Remembering dad on Father’s Day

My father’s heart gave out in September of 1988. He was 74, and it was his second major heart attack. I made a scrapbook to remember him after he died and usually take it out about this time of year. Father’s Day and his birthday were pretty close together, so this is when I remember him.

The scrapbook, I must admit, is a tribute of love to a man I used to despise. It wasn’t until much later in life that my mind was able to understand him, and I was able to let go of all that anger. I’ll spare you the details, but suffice it to say he didn’t believe in “sparing the rod.” When we finally made amends, he told me that growing up on a farm in rural Western Michigan, he had worked a full time job since the age of seven. Imagine the toll that could take on a boy. He had no advanced education but a strong, Calvinist faith that required much of him. He served in World War II, and moved my mother around the country much as I did as a news director a generation later. He was doing the best he knew how to do, and I could no longer hold it against him. I remember that day well. We were together alone overlooking the channel at Holland Harbor on Lake Michigan. It was June of 1981.

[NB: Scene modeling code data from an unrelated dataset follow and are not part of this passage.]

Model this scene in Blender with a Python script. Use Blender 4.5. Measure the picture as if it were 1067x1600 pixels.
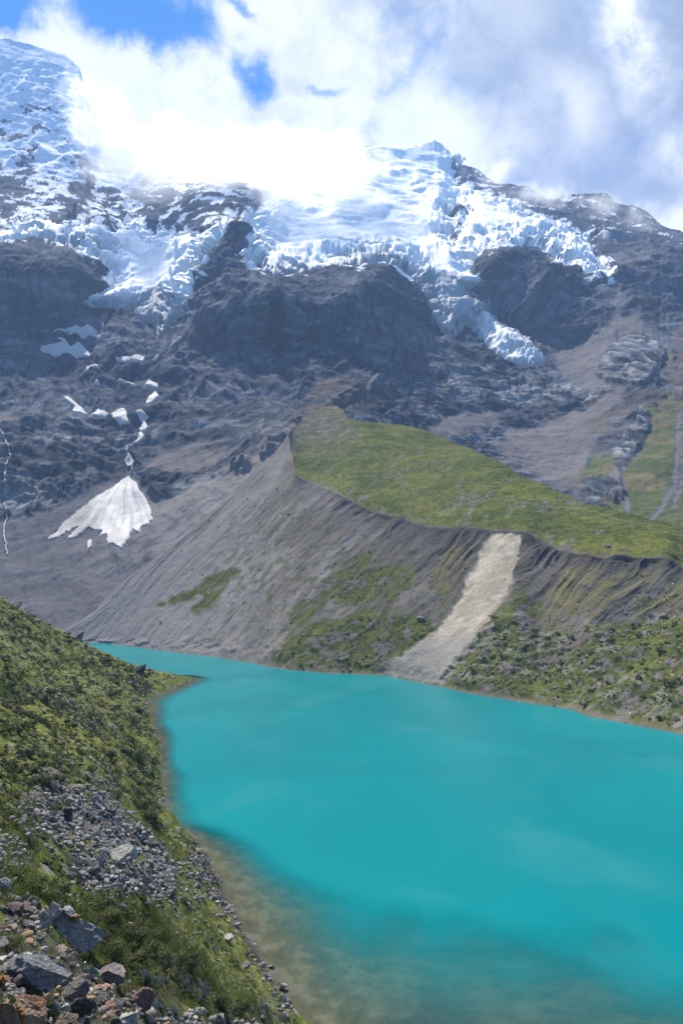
import bpy, math, random
import numpy as np
from mathutils import Vector

for _o in list(bpy.data.objects):
    bpy.data.objects.remove(_o)
SC = bpy.context.scene
COL = SC.collection
rng = np.random.default_rng(7)
random.seed(7)

# ------------------------------------------------------------------ camera
F = 1232.0                      # focal length in photo pixels (photo is 1067 x 1600)
CX, CY = 533.5, 800.0
PITCH = math.atan(100.0 / F)
EYE = np.array([0.0, 0.0, 36.0])
cam = bpy.data.cameras.new("camera")
cam.sensor_fit = 'VERTICAL'
cam.sensor_height = 24.0
cam.lens = 24.0 * F / 1600.0
cam.clip_start = 0.3
cam.clip_end = 12000.0
cam_o = bpy.data.objects.new("camera", cam)
COL.objects.link(cam_o)
cam_o.location = EYE
cam_o.rotation_euler = (math.radians(90) + PITCH, 0, 0)
SC.camera = cam_o

# ------------------------------------------------------------------ light
SUN_EL = math.radians(56)
SUN_AZ = math.radians(-30)      # clockwise from +Y (view direction); negative = left
SUN_DIR = Vector((math.sin(SUN_AZ) * math.cos(SUN_EL), math.cos(SUN_AZ) * math.cos(SUN_EL), math.sin(SUN_EL)))
sun = bpy.data.lights.new("sun", 'SUN')
sun.energy = 4.6
sun.angle = math.radians(0.5)
sun.color = (1.0, 0.955, 0.89)
sun_o = bpy.data.objects.new("sun", sun)
COL.objects.link(sun_o)
sun_o.rotation_euler = SUN_DIR.to_track_quat('Z', 'Y').to_euler()
sun_o.location = SUN_DIR * 3000

SC.view_settings.view_transform = 'Standard'
SC.view_settings.look = 'None'
SC.view_settings.exposure = 1.03
SC.view_settings.gamma = 1.0
SC.view_settings.use_curve_mapping = False
SC.cycles.max_bounces = 6
SC.cycles.diffuse_bounces = 3
SC.cycles.glossy_bounces = 2
SC.cycles.transmission_bounces = 2
SC.cycles.volume_bounces = 6
SC.cycles.transparent_max_bounces = 8
SC.cycles.use_denoising = True
SC.cycles.denoising_prefilter = 'ACCURATE'
SC.cycles.volume_step_rate = 1.0


class NT:
    """small helper to write node trees as expressions"""
    def __init__(self, tree):
        self.t = tree

    def n(self, typ, ins=None, **props):
        nd = self.t.nodes.new(typ)
        for k, v in props.items():
            setattr(nd, k, v)
        for k, v in (ins or {}).items():
            self.put(nd.inputs[k], v)
        return nd

    def put(self, sock, v):
        if isinstance(v, bpy.types.NodeSocket):
            self.t.links.new(v, sock)
        elif v is not None:
            if isinstance(v, (tuple, list)) and sock.type == 'RGBA' and len(v) == 3:
                v = (*v, 1.0)
            sock.default_value = v

    def m(self, op, a, b=None, c=None, clamp=False):
        nd = self.t.nodes.new('ShaderNodeMath')
        nd.operation = op
        nd.use_clamp = clamp
        for i, v in enumerate((a, b, c)):
            if v is not None:
                self.put(nd.inputs[i], v)
        return nd.outputs[0]

    def add(self, *a):
        r = a[0]
        for x in a[1:]:
            r = self.m('ADD', r, x)
        return r

    def mul(self, *a):
        r = a[0]
        for x in a[1:]:
            r = self.m('MULTIPLY', r, x)
        return r

    def ss(self, x, lo, hi, a=0.0, b=1.0):
        nd = self.n('ShaderNodeMapRange', interpolation_type='SMOOTHSTEP')
        for k, v in zip(('Value', 'From Min', 'From Max', 'To Min', 'To Max'), (x, lo, hi, a, b)):
            self.put(nd.inputs[k], v)
        return nd.outputs[0]

    def noise(self, vec, scale, detail=4.0, rough=0.55, dist=0.0, out=0, lac=2.0):
        nd = self.n('ShaderNodeTexNoise', {'Scale': scale, 'Detail': detail, 'Roughness': rough, 'Distortion': dist,
                                            'Lacunarity': lac})
        if vec is not None:
            self.put(nd.inputs['Vector'], vec)
        return nd.outputs[out]

    def mix(self, f, a, b, blend='MIX'):
        nd = self.n('ShaderNodeMix', data_type='RGBA', blend_type=blend)
        self.put(nd.inputs[0], f)
        self.put(nd.inputs[6], a)
        self.put(nd.inputs[7], b)
        return nd.outputs[2]

    def vmul(self, vec, s):
        nd = self.n('ShaderNodeVectorMath', operation='MULTIPLY')
        self.put(nd.inputs[0], vec)
        self.put(nd.inputs[1], s)
        return nd.outputs[0]


def ray(px, py):
    """photo pixel -> (x/y, z/y) of the sight line, y = forward"""
    px = np.asarray(px, float)
    py = np.asarray(py, float)
    X = (px - CX) / F
    Y = -(py - CY) / F
    den = math.cos(PITCH) - Y * math.sin(PITCH)
    return X / den, (math.sin(PITCH) + Y * math.cos(PITCH)) / den


def P(px, py, D):
    u, v = ray(px, py)
    D = np.asarray(D, float)
    return np.stack([u * D, D + 0 * u, EYE[2] + v * D], -1)


# ------------------------------------------------------------------ world
W = bpy.data.worlds.new("World")
SC.world = W
W.use_nodes = True
wt = W.node_tree
wt.nodes.clear()
g = NT(wt)
sky = g.n('ShaderNodeTexSky', sky_type='NISHITA', sun_disc=False)
sky.sun_elevation = SUN_EL
sky.sun_rotation = SUN_AZ
sky.altitude = 4200
sky.air_density = 1.0
sky.dust_density = 0.0
sky.ozone_density = 3.0
deep = g.mix(1.0, sky.outputs[0], (0.17, 0.76, 1.12), 'MULTIPLY')
bg_sky = g.n('ShaderNodeBackground', {'Color': deep, 'Strength': 0.10})
tc = g.n('ShaderNodeTexCoord')
dirv = tc.outputs['Generated']
sep = g.n('ShaderNodeSeparateXYZ', {0: dirv})
ymax = g.m('MAXIMUM', sep.outputs[1], 0.05)
wn1 = g.noise(dirv, 7.0, 7.0, 0.62, 0.0, 1)
wsep = g.n('ShaderNodeSeparateColor', {0: wn1})
U = g.add(g.m('DIVIDE', sep.outputs[0], ymax), g.mul(g.m('SUBTRACT', wsep.outputs[0], 0.5), 0.16))
V = g.add(g.m('DIVIDE', sep.outputs[2], ymax), g.mul(g.m('SUBTRACT', wsep.outputs[1], 0.5), 0.16))


def blob(px, py, rx, ry, soft=1.0, rot=0.0):
    """soft elliptical cloud region centred on a direction of the sky; 1 inside, 0 outside"""
    u, v = ray(px, py)
    du = g.m('SUBTRACT', U, float(u))
    dv = g.m('SUBTRACT', V, float(v))
    c, s = math.cos(rot), math.sin(rot)
    a = g.m('DIVIDE', g.add(g.mul(du, c), g.mul(dv, s)), rx / F)
    b = g.m('DIVIDE', g.m('SUBTRACT', g.mul(dv, c), g.mul(du, s)), ry / F)
    r = g.m('SQRT', g.add(g.mul(a, a), g.mul(b, b)))
    return g.ss(r, 1.0 - soft, 1.0 + soft, 1.0, 0.0)


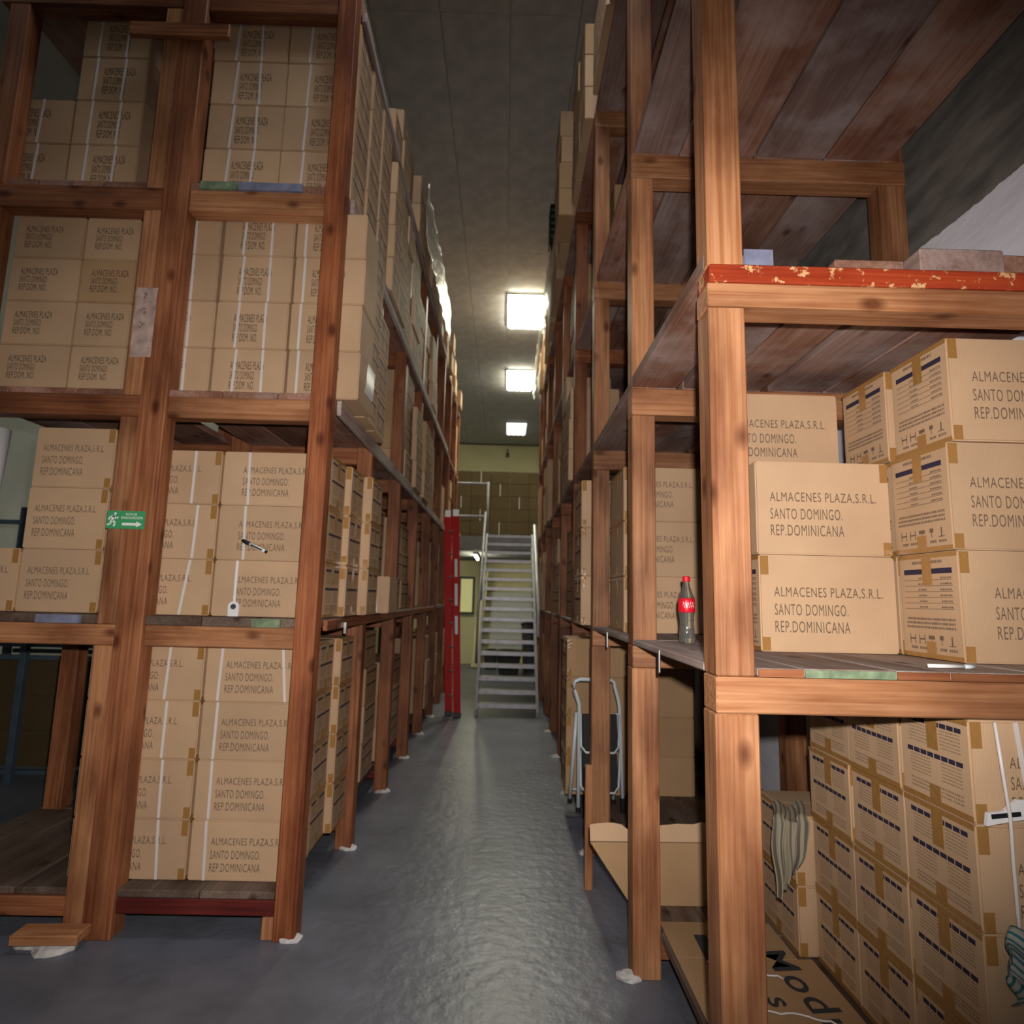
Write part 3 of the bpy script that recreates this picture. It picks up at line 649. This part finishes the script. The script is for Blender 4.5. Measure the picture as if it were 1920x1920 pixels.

It’s taken me a long time, but I’ve come to a place where I believe that we’re all — every one of us — just trying to do the best we can with what we know and have. Yeah, we all tend towards self-centeredness, but that’s because we’re human. The more human we become, however, the better we see the faults of ourselves more than the faults of others, and that becomes its own great freedom. We have a saying in AA: “If you spot it, you got it,” which means that the defects we see in others are really our own, for how else would we recognize them as defects?

My scrapbook walks me through my life up until his death, but it’s all smiles and happy memories. Playing on the beach. Holidays. Trips. Sports. Friends. Music. Vietnam. Brothers. Weddings. And other times, too. In truth, though, I was a lonely, lonely boy. I felt unwanted and unloved — even unlovable — although I know in my head that wasn’t true.

My best friend and my greatest enemy as a child was my imagination. “Stop being so sensitive” would’ve made me rich, if I had a nickel for every time I heard it growing up. The problem was I was also very intelligent. School was easy, but my creative mind took me into illusionary worlds when things around me didn’t make sense. Some of the worst things in my life, the old saying goes, never happened, because they were all in my imagination. Father beats a 10-year old boy’s backside with a thick stick? He must hate the kid. And so it goes…

Freedom from that misery, however, begins with letting it go, and as I learned with my dad that day at Holland Harbor, that’s because only we have the ability to change our past. Actually, it’s not the events that matter; those can’t be changed. It’s our reaction to those events that we control, and that’s something we can change. After all, I’d still been living with the negativity of those wounds all those many years later. Whose fault was that?

So I can say with confidence this Father’s Day that I remember the many sides of my dad. He told me that day at the beach that the most exciting thing that ever happened to him as a youngster was when they built the new gymnasium at his little country High School in Ravenna, Michigan. That puts much in perspective for me, and I celebrate his life by carrying his blood and saying a small inner cheer every time a new gym is built anywhere.

And let me join my voice to others this day who send out a simple note to those with fathers still living: it’s only too late to tell him you love him after he’s gone. I’d give anything to be in your shoes for just a few minutes, to tell my dad what I’ve been up to, show him a little of my work and share my family with him. You still have that opportunity. Please take the time to do it.

Happy Father’s Day to all the dads everywhere.


  1. Kathy Benson says

    are the pages of the scrapbook you made of your dad available for view online? I am wanting to make a scrapbook of their father…for my children. I am trying to let go. I have many emotions about my married life, raising of the children, but my husband’s life ended with suicide. I’m searching for ideas how to go about this book.